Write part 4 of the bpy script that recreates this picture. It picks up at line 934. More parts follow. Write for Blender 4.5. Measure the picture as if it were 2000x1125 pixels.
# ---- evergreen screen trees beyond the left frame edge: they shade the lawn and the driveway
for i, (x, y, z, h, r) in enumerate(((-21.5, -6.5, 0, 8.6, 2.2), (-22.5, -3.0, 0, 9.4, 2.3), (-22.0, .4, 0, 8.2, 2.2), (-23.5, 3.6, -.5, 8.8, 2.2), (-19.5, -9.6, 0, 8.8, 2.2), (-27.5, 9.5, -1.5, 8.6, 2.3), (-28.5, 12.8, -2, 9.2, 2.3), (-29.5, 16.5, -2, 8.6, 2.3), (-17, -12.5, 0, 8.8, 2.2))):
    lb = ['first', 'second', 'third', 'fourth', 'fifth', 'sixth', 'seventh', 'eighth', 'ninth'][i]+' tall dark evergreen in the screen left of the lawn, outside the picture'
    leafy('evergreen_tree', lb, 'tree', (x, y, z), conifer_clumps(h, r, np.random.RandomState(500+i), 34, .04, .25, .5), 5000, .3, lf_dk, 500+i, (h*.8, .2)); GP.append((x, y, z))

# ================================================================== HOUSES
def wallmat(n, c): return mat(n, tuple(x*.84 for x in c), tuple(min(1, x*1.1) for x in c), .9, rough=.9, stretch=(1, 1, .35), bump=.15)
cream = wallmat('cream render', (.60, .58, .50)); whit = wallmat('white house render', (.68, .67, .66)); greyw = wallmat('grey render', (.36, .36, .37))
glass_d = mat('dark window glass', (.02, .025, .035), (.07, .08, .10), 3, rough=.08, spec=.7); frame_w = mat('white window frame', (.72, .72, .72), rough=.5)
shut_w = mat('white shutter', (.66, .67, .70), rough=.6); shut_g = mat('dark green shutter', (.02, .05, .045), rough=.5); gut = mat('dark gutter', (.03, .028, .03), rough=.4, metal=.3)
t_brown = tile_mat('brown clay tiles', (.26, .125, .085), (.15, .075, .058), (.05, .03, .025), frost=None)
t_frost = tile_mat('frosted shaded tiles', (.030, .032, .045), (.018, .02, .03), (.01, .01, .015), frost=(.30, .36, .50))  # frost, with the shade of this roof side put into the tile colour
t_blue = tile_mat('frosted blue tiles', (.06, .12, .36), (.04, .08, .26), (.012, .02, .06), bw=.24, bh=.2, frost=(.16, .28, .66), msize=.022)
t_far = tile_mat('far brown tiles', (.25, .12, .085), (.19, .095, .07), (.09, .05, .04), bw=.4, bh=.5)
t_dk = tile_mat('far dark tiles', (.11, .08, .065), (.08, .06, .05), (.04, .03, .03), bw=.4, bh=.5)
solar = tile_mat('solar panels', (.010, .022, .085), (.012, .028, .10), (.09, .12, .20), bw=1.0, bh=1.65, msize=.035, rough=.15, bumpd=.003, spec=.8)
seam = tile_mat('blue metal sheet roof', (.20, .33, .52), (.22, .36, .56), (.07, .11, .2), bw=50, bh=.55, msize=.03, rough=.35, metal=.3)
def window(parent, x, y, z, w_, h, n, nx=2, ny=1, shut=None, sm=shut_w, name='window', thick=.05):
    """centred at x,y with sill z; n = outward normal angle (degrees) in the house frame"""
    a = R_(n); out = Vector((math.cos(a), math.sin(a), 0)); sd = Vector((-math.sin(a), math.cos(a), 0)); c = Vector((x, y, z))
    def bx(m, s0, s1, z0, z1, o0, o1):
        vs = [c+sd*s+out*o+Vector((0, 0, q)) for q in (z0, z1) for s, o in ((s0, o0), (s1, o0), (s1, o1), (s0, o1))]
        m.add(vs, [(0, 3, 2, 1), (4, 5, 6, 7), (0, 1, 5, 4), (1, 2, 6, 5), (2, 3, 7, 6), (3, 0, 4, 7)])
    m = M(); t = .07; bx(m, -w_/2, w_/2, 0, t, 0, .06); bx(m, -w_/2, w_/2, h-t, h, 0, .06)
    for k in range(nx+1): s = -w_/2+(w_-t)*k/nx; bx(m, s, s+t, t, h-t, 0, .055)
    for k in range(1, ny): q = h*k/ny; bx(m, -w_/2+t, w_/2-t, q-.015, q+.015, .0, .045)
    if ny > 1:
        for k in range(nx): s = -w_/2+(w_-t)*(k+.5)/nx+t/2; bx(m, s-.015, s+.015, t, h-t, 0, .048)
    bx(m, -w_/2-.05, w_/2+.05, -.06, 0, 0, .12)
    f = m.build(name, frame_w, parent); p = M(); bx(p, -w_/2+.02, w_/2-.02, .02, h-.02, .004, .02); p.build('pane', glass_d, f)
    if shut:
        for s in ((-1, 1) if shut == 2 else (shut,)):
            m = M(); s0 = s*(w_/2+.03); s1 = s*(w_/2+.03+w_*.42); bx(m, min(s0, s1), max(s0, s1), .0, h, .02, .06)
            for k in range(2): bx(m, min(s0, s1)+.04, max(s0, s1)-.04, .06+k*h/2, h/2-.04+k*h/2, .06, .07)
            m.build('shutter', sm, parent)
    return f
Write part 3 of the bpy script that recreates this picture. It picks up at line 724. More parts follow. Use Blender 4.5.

************

Output the full listing without altering anything.

▸ Solution to this task:
Write part 4 of the bpy script that recreates this picture. It picks up at line 934. More parts follow. Write for Blender 4.5. Measure the picture as if it were 2000x1125 pixels.
# ---- evergreen screen trees beyond the left frame edge: they shade the lawn and the driveway
for i, (x, y, z, h, r) in enumerate(((-21.5, -6.5, 0, 8.6, 2.2), (-22.5, -3.0, 0, 9.4, 2.3), (-22.0, .4, 0, 8.2, 2.2), (-23.5, 3.6, -.5, 8.8, 2.2), (-19.5, -9.6, 0, 8.8, 2.2), (-27.5, 9.5, -1.5, 8.6, 2.3), (-28.5, 12.8, -2, 9.2, 2.3), (-29.5, 16.5, -2, 8.6, 2.3), (-17, -12.5, 0, 8.8, 2.2))):
    lb = ['first', 'second', 'third', 'fourth', 'fifth', 'sixth', 'seventh', 'eighth', 'ninth'][i]+' tall dark evergreen in the screen left of the lawn, outside the picture'
    leafy('evergreen_tree', lb, 'tree', (x, y, z), conifer_clumps(h, r, np.random.RandomState(500+i), 34, .04, .25, .5), 5000, .3, lf_dk, 500+i, (h*.8, .2)); GP.append((x, y, z))

# ================================================================== HOUSES
def wallmat(n, c): return mat(n, tuple(x*.84 for x in c), tuple(min(1, x*1.1) for x in c), .9, rough=.9, stretch=(1, 1, .35), bump=.15)
cream = wallmat('cream render', (.60, .58, .50)); whit = wallmat('white house render', (.68, .67, .66)); greyw = wallmat('grey render', (.36, .36, .37))
glass_d = mat('dark window glass', (.02, .025, .035), (.07, .08, .10), 3, rough=.08, spec=.7); frame_w = mat('white window frame', (.72, .72, .72), rough=.5)
shut_w = mat('white shutter', (.66, .67, .70), rough=.6); shut_g = mat('dark green shutter', (.02, .05, .045), rough=.5); gut = mat('dark gutter', (.03, .028, .03), rough=.4, metal=.3)
t_brown = tile_mat('brown clay tiles', (.26, .125, .085), (.15, .075, .058), (.05, .03, .025), frost=None)
t_frost = tile_mat('frosted shaded tiles', (.030, .032, .045), (.018, .02, .03), (.01, .01, .015), frost=(.30, .36, .50))  # frost, with the shade of this roof side put into the tile colour
t_blue = tile_mat('frosted blue tiles', (.06, .12, .36), (.04, .08, .26), (.012, .02, .06), bw=.24, bh=.2, frost=(.16, .28, .66), msize=.022)
t_far = tile_mat('far brown tiles', (.25, .12, .085), (.19, .095, .07), (.09, .05, .04), bw=.4, bh=.5)
t_dk = tile_mat('far dark tiles', (.11, .08, .065), (.08, .06, .05), (.04, .03, .03), bw=.4, bh=.5)
solar = tile_mat('solar panels', (.010, .022, .085), (.012, .028, .10), (.09, .12, .20), bw=1.0, bh=1.65, msize=.035, rough=.15, bumpd=.003, spec=.8)
seam = tile_mat('blue metal sheet roof', (.20, .33, .52), (.22, .36, .56), (.07, .11, .2), bw=50, bh=.55, msize=.03, rough=.35, metal=.3)
def window(parent, x, y, z, w_, h, n, nx=2, ny=1, shut=None, sm=shut_w, name='window', thick=.05):
    """centred at x,y with sill z; n = outward normal angle (degrees) in the house frame"""
    a = R_(n); out = Vector((math.cos(a), math.sin(a), 0)); sd = Vector((-math.sin(a), math.cos(a), 0)); c = Vector((x, y, z))
    def bx(m, s0, s1, z0, z1, o0, o1):
        vs = [c+sd*s+out*o+Vector((0, 0, q)) for q in (z0, z1) for s, o in ((s0, o0), (s1, o0), (s1, o1), (s0, o1))]
        m.add(vs, [(0, 3, 2, 1), (4, 5, 6, 7), (0, 1, 5, 4), (1, 2, 6, 5), (2, 3, 7, 6), (3, 0, 4, 7)])
    m = M(); t = .07; bx(m, -w_/2, w_/2, 0, t, 0, .06); bx(m, -w_/2, w_/2, h-t, h, 0, .06)
    for k in range(nx+1): s = -w_/2+(w_-t)*k/nx; bx(m, s, s+t, t, h-t, 0, .055)
    for k in range(1, ny): q = h*k/ny; bx(m, -w_/2+t, w_/2-t, q-.015, q+.015, .0, .045)
    if ny > 1:
        for k in range(nx): s = -w_/2+(w_-t)*(k+.5)/nx+t/2; bx(m, s-.015, s+.015, t, h-t, 0, .048)
    bx(m, -w_/2-.05, w_/2+.05, -.06, 0, 0, .12)
    f = m.build(name, frame_w, parent); p = M(); bx(p, -w_/2+.02, w_/2-.02, .02, h-.02, .004, .02); p.build('pane', glass_d, f)
    if shut:
        for s in ((-1, 1) if shut == 2 else (shut,)):
            m = M(); s0 = s*(w_/2+.03); s1 = s*(w_/2+.03+w_*.42); bx(m, min(s0, s1), max(s0, s1), .0, h, .02, .06)
            for k in range(2): bx(m, min(s0, s1)+.04, max(s0, s1)-.04, .06+k*h/2, h/2-.04+k*h/2, .06, .07)
            m.build('shutter', sm, parent)
    return f
Write part 3 of the bpy script that recreates this picture. It picks up at line 724. More parts follow. Use Blender 4.5.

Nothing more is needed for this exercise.